I add the egg/cheese mixture to the bacon immediately after I take it off the heat. You do not want scrambled eggs here, you want an egg and cheese mixture that is barely cooked through. It's a delicate balance and it happens quickly. After the egg/cheese is just barely cooked, toss the entire mass with spaghetti squash strands. I start with about half the squash (because their size varies) and add more as I go. I don't want the dish too sauce dominant, but I also want a taste of bacony goodness in every bite.
Spaghetti Squash Carbonara
Not the most photogenic dish on the planet, but it is so wonderfully creamy and eggy. The squash really lightens this dish up, after eating even two servings you don't feel weighed down. We played several more hands of mah jongg after our meal, not a nodding head at the table.
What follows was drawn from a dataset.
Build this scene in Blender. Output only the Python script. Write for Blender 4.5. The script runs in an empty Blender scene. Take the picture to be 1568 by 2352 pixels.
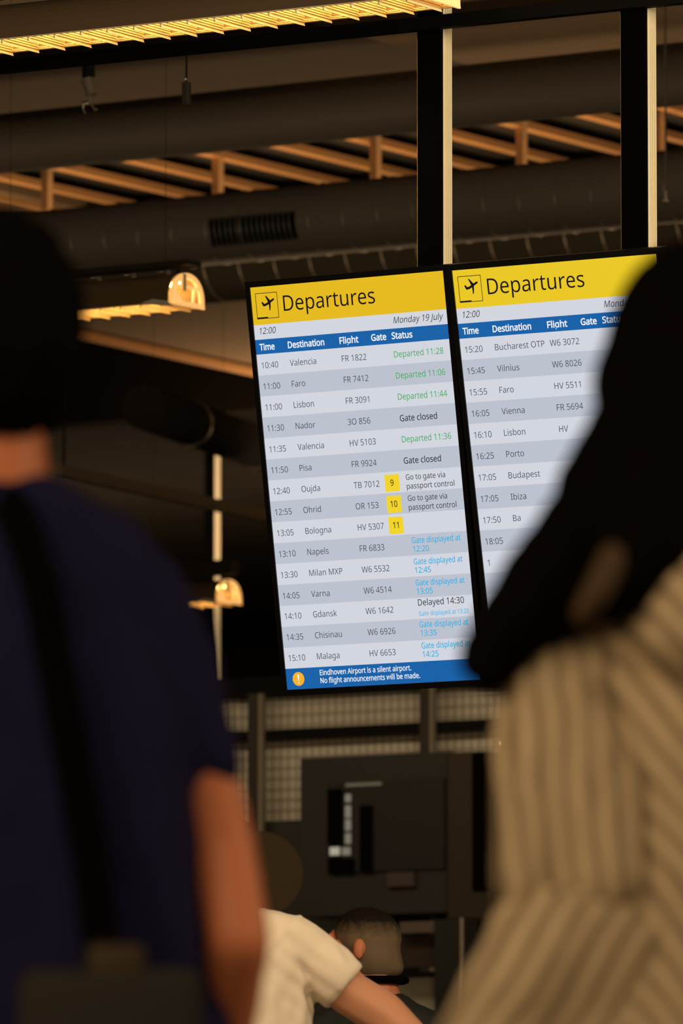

The Plimsouls were on my playlist this morning. Thank you boys for the blast from my past.
12 comments:
I really need to try this one night, it looks divine. And I love the bright color of the eggs.
That Carbonara looks AMAZING.
@kitten i think you should!
@lucas I think YOu should make it too, for your beautiful wife!
I think you should fly over and make it for both of us...
Can you fly over and make it for us both please?
@lucas i'll make it for you next summer if there are spaghetti squash on hand.
Great! What sounded like belligerent insistence was in fact me thinking that the first comment hadn't made it through. But thanks.
@lucas i did not figure that out on my own. TY!
Crave sounds cool - and that carbonara - drooool
pistachio oil ... interesting ... will have to find and use! beautiful blog, liz! you had me DROOLING! :)
Mmmm...carbonara! Love it. We are raising 8 chickens w/some neighbors. They should start laying any minute now. First up: egg nog. Next, probably this! :)
Thanks for sharing! I've never seen how to slice an orange so you get nice slices like this.